3D scene scripts:
start
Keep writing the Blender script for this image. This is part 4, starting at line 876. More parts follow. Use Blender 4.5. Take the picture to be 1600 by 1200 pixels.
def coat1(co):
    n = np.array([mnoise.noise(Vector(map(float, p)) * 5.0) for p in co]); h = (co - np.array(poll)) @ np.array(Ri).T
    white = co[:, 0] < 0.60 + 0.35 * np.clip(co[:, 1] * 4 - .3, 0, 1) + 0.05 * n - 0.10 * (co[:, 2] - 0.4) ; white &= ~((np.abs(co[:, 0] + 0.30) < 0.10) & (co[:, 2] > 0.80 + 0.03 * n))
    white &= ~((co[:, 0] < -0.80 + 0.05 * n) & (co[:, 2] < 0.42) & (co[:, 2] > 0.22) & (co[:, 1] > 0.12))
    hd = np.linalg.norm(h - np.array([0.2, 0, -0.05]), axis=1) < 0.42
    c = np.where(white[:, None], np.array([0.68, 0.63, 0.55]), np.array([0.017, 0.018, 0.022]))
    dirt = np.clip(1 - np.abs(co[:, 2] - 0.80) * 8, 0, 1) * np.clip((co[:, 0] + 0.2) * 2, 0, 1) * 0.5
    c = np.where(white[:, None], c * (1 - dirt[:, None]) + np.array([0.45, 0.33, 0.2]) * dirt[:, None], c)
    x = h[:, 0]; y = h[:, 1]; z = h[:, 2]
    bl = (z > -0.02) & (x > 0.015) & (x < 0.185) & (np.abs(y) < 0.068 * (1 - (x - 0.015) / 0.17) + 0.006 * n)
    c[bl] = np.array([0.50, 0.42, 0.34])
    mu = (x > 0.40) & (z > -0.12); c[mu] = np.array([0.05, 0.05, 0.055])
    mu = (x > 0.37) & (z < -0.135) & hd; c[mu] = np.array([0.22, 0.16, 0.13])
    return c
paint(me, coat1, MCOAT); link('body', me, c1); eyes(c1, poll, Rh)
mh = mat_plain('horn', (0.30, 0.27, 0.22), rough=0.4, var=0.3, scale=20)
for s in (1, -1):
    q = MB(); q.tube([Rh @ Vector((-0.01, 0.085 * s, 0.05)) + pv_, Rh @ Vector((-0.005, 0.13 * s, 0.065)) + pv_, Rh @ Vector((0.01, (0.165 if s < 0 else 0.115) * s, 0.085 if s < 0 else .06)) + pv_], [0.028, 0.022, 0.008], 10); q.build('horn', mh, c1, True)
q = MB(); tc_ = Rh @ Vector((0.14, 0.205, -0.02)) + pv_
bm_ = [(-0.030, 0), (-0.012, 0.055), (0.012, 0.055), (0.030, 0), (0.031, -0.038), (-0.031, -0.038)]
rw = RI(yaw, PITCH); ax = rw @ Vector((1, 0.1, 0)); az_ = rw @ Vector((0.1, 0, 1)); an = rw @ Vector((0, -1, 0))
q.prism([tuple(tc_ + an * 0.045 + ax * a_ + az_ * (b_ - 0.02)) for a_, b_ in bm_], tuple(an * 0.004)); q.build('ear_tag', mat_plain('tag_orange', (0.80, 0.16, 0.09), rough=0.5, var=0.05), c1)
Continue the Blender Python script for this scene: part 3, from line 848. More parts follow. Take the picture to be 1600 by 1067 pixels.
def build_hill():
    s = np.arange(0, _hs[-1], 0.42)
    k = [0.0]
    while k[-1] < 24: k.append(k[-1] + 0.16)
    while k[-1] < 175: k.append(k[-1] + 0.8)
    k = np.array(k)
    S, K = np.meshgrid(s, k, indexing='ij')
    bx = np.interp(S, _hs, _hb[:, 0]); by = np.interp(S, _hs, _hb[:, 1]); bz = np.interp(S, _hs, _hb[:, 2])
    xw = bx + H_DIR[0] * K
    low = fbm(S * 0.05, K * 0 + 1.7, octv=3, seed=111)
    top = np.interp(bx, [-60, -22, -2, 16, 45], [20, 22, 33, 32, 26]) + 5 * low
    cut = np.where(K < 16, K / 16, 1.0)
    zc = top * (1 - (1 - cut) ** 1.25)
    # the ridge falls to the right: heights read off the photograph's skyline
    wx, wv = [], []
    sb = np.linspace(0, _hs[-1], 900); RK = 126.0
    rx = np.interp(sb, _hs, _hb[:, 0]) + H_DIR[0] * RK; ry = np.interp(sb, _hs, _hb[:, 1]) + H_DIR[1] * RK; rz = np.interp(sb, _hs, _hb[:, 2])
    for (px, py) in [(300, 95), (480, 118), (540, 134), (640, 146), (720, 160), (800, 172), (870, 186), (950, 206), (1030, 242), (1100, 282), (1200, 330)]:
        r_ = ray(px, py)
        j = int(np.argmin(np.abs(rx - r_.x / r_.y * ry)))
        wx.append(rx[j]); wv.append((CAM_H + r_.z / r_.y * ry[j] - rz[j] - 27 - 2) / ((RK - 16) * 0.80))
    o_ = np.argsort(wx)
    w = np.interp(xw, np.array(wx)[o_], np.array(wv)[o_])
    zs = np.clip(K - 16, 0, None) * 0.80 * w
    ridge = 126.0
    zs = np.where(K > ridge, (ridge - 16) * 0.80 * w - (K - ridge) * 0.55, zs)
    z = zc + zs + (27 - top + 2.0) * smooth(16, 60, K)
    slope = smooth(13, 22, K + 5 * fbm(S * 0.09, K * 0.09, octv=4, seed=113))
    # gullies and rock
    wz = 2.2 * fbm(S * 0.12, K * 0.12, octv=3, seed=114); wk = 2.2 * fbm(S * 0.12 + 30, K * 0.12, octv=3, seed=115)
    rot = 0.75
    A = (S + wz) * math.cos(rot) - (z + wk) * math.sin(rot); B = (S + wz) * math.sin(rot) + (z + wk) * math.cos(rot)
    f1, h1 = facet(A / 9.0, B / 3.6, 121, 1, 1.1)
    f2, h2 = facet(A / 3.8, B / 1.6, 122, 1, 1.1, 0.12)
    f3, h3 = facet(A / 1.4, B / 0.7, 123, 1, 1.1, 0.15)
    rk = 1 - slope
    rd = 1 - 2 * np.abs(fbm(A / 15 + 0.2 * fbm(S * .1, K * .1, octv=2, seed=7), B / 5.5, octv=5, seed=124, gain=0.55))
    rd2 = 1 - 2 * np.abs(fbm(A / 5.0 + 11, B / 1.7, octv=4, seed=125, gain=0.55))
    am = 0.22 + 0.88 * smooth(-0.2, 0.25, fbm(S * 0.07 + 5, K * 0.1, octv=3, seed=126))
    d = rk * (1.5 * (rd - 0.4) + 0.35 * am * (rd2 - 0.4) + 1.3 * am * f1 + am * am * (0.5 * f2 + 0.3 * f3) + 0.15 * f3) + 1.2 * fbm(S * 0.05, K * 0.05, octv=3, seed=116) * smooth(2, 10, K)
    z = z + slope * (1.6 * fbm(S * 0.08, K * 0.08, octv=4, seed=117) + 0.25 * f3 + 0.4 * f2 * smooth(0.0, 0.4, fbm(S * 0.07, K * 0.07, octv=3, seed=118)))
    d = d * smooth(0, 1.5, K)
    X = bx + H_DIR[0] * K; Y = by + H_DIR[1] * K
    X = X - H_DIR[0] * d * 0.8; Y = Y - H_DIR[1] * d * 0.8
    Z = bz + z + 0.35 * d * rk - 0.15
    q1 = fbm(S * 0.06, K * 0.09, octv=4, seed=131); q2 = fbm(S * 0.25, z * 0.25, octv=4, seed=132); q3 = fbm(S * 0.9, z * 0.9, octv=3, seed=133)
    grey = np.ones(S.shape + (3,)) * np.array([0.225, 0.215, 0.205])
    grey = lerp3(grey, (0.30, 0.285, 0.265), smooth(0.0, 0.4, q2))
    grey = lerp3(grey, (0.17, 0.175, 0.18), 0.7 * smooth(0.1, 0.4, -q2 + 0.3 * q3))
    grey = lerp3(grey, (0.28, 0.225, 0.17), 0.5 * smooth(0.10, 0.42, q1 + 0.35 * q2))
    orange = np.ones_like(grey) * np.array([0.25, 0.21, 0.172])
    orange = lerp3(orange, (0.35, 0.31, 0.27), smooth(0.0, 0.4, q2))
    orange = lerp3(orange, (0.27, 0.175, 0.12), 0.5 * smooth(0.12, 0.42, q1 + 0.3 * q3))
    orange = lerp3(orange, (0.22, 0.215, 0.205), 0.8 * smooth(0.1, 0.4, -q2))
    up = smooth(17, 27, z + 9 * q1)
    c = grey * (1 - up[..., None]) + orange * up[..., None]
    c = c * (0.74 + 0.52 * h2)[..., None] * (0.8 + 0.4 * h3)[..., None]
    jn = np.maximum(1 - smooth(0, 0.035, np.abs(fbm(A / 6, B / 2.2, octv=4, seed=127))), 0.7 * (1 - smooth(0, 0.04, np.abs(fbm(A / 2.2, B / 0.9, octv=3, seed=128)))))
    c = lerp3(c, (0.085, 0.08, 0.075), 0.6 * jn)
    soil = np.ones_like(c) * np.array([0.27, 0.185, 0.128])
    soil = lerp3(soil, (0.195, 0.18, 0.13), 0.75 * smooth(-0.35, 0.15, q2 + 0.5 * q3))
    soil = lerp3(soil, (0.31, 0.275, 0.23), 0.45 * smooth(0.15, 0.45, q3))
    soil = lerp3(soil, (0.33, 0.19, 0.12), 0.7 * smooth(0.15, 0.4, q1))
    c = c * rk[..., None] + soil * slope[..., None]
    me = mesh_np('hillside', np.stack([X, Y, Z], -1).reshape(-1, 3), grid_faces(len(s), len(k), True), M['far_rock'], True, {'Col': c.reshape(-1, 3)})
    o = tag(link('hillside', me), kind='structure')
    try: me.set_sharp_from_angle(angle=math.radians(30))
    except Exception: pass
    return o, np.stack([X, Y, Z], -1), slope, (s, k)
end
**REQUEST**
Determine the number of lines in these entries that contain the word "parts", and write only that number.

**ANSWER TO THE PROBLEM**
2